Много лет я сохранял эти письма в папке с надписью «Мистер Икс». А потом в конце 1983 года как-то случилось, что мне показали письмо, адресованное «Коллекции записей Харлана Эллисона». Показала Шелли Левинсон, которая тогда была директором в «Коллекции». Не помню, почему она вдруг решила сделать это, обычно я редко просматриваю корреспонденцию, посланную этому филиалу корпорации «Килиманджаро». Но, читая первые же строки, я обратил внимание на шрифт машинки, показавшийся мне знакомым, в особенности после долгих внимательных исследований злобных записок мистера Икс. Некоторые буквы что-то напоминали.
Прибежав наверх, к себе в кабинет, я вытащил папку. Да, у буквы t сломан рычаг, q забилась так, что на бумаге остается совершенно черный кружок, r просела и при печати оказывается чуть ниже других букв.
Я проверил список членов «Коллекции» и выяснил, что мистер Икс, чья личность тщательно скрывалась в течение десяти лет, – это Норман Эпштейн, живущий в доме 110 по Тридцать шестой восточной улице в Нью-Йорке. Его телефонный номер (212) 679–8092. Один из самых старых членов «Коллекции», получал все новостные бюллетени, издаваемые ею. Записи о покупках свидетельствовали, что он приобретал первые издания моих книг по завышенным ценам.

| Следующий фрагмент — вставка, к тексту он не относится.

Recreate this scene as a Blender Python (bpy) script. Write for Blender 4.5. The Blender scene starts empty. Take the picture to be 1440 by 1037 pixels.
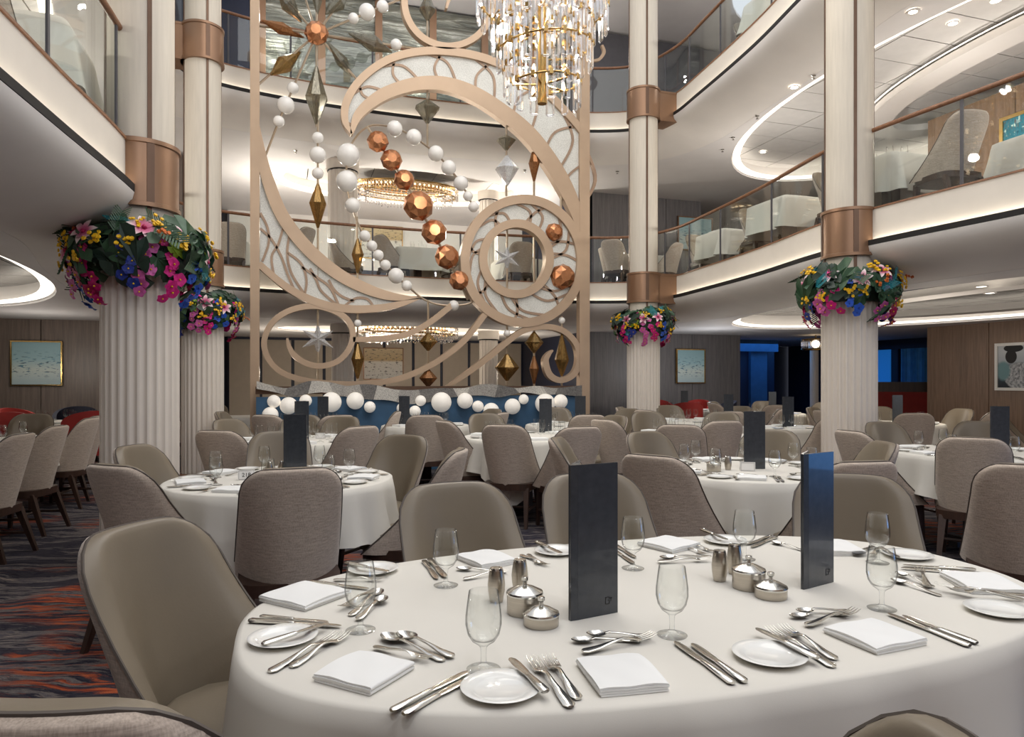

Я ему позвонил. Поздним вечером.
– Мистер Эпштейн?
Мне ответил сонный и раздраженный голос:
– Да?
– Говорит Харлан Эллисон, мистер Эпштейн.
В ответ послышалось испуганное, встревоженное:
– А…
– Вы долго забавлялись со мной, правда, мистер Эпштейн?
– Допустим. – Ответил он медленно и неохотно.
– Потому что вы знали, где меня найти и кто я такой. А сейчас я знаю, кто вы такой и где искать вас. Теперь я буду забавляться с вами, мистер Эпштейн. И если у вас нездоровое чувство юмора, то у меня оно совсем больное. Победа за мной, Норман, и я ни перед чем не остановлюсь, чтобы заставить другого проиграть. И этот другой – ты, Норман. И скоро ты обо мне услышишь. Не прямо сейчас, но скоро. Скоро, Норман. Я уже предвкушаю.
Он забормотал что-то, попытался сказать, что все это была шутка, мол, никакого вреда он мне причинить не хотел… Но у меня были десятки его злобных записок, порочащих Фила Фармера, Деймона Найта и других моих друзей. Я вполне мог зачерпнуть из колодца памяти полное ведро тревоги и бессильной злобы, испытываемых мной каждый день, когда я находил в ящике эти конверты без подписи. Ох, эта ярость от невозможности дать отпор! Эта его трусливая анонимность!
Я повесил трубку, не дослушав. Так и не узнал его мотивов – зачем он тратил столько времени и сил, преследуя меня.
Норман Эпштейн сменил номер телефона.
Несколько раз.
Вы знаете, как легко вычислить новый, не внесенный в списки номер? Особенно, если в разговоре с «Нинексом», нью-йоркской телефонной компанией, представиться как детектив-лейтенант Хемфилл из лос-анджелесского департамента полиции?
Когда я садился писать эту статью 6 июня 1984 года, я уже много месяцев ничего не слышал от Нормана Эпштейна – с тех самых пор, как поговорил с ним в ту позднюю ночь. Когда я заканчивал предыдущий абзац, прибыла почта. Я сошел вниз и принес ее к себе. На пачке – всего пять минут назад, я только сел писать, – лежала открытка. Без обратного адреса, со штампом Нью-Йорка. В ней было написано следующее.
–
С очаровательной фамильярностью он подписался «Норман». Вы замечали, как редко в этой жизни люди понимают, что им на пользу, а что нет? Ладно, Норман. Скоро. Я уже предвкушаю.
–
В биологии есть такое понятие, как ксеногенез. Оно означает патологическое состояние, при котором ребенок не похож на родителей. Может, вы помните жуткий фильм 1975 года, снятый моим приятелем Ларри Коэном «Оно живое!», в нем клыкастый и когтистый младенец прогрызает себе путь из материнского чрева, убивает сестер и акушерку родильного отделения, а потом вылезает через световой люк в потолке, вырывается наружу и весь фильм ползает туда и обратно, перегрызая людям глотки. Его отец – дипломированный бухгалтер или что-то в этом роде. Но у бухгалтеров, как правило, клыков и когтей нет, если не считать символических. Ксеногенез.